Terra di mare e marinai, di abbracci spezzati e cercati in eterno. Un luogo baciato dal sole o schiaffeggiato da onde schiumose, di amori che nascono e di amori persi per sempre. Cilla è la prima delle nostre parole. È il nome della protagonista di una leggenda che qui vive, incarnata dalla statua realizzata dallo scultore Salvatore Plastina. Una fanciulla di pietra che dall’alto guarda il mare, le braccia protese verso l’orizzonte e la bocca distorta in un urlo straziante. La sua è una storia d’amore e morte: l’amore per il giovane marinaio Tuturo, la morte che arriva con un tuffo da una rupe nel tentativo disperato di ritrovare l’adorato sposo che, partito per una battuta di pesca, non aveva più fatto ritorno.
Si dice che si oda ancora, l’urlo di Cilla, nelle notti di tempesta. Che lo si riesca a sentire rimbombare da quell’angolo della strada che cinge nel suo abbraccio il borgo antico. È la Panoramica, una lunga terrazza sul mare che avvolge San Lucido come un nastro che tiene stretto un dono, una sorpresa da scartare addentrandosi tra le viuzze del centro storico. Dove ogni vicolo è un richiamo, un invito alla scoperta dei suoi colori vivaci, di muri che parlano attraverso disegni e parole, di scalinate variopinte, di antichi palazzi signorili e case ricche solo del tempo di chi vi ha vissuto.
La contemporaneità che convive con un passato a tratti antichissimo, testimoniato dai diversi edifici di culto, tra cui vale la pena nominare il più datato, la chiesa della Pietà, la cattedrale di San Giovanni Battista e i ruderi dell’eremo di Santa Maria di Monte Persano. L’architettura sacra accanto a quella civile e militare: i già citati palazzi e le rovine del castello Ruffo e del fortino Santa Croce.

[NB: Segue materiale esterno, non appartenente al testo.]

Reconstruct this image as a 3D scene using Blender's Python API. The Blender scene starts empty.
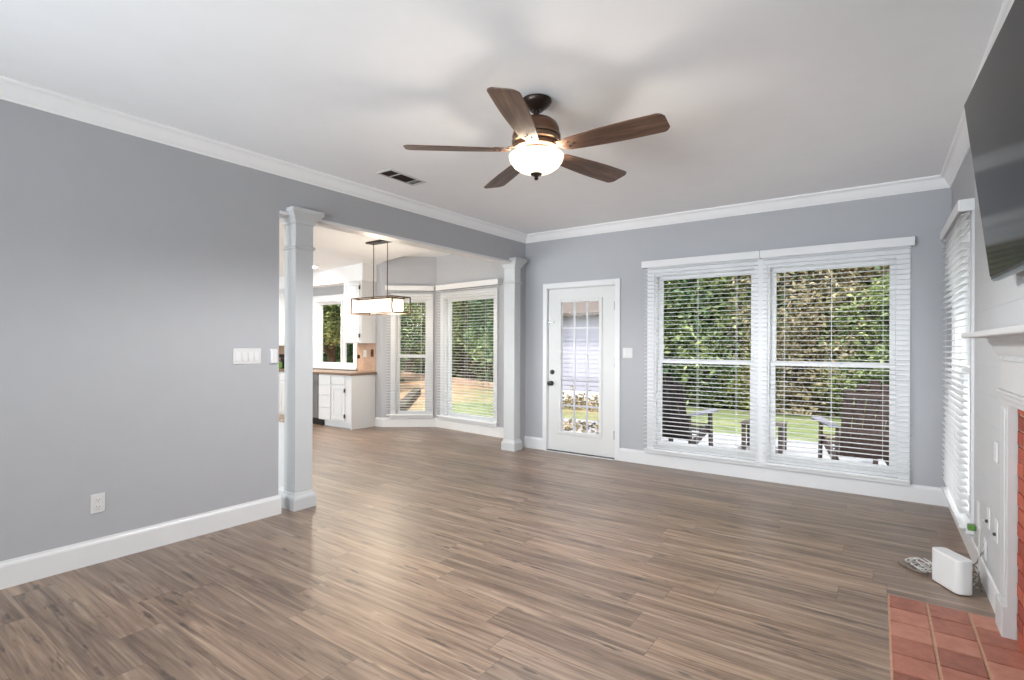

Un passo indietro e poi uno di nuovo avanti, per tornare a oggi. La Piazzetta è luogo di incontro, un cuore che pulsa soprattutto con l’arrivo della bella stagione, quando il paese riceve nuova linfa da chi viene e da chi torna, da chi di passaggio annusa l’aria effervescente delle sere d’estate e da chi sceglie di fermarsi per un po’ a farne scorta.
È il volto della San Lucido più vera, quella delle connessioni e delle mescolanze, degli scambi tra culture che qui hanno lasciato più di una traccia, del piacere della convivenza testimoniato ancora oggi dal “gafiu”, pianerottoli che si collegano gli uni agli altri e che collegano tra loro case ed esistenze. «Si ergeva come torre di vedetta, una porta aperta verso Sud, a dominare il mare e rivolta verso l’altra sponda del Mediterraneo». Lo racconta così la targa che catapulta chi ha la pazienza di fermarsi a leggere dentro quella che viene descritta come «una storia bastarda». Che con quest’aggettivo apparentemente negativo celebra invece la bellezza e il valore delle ibridazioni e degli intrecci. Le storie dei tanti che qui sono sbarcati, arrivati da lontano, modellando volti e tradizioni, modi di fare e di pensare. «U gafiu è l’emblema dello stare insieme, la vicinanza di due sponde che oltre a guardarsi si mescolano e condividono».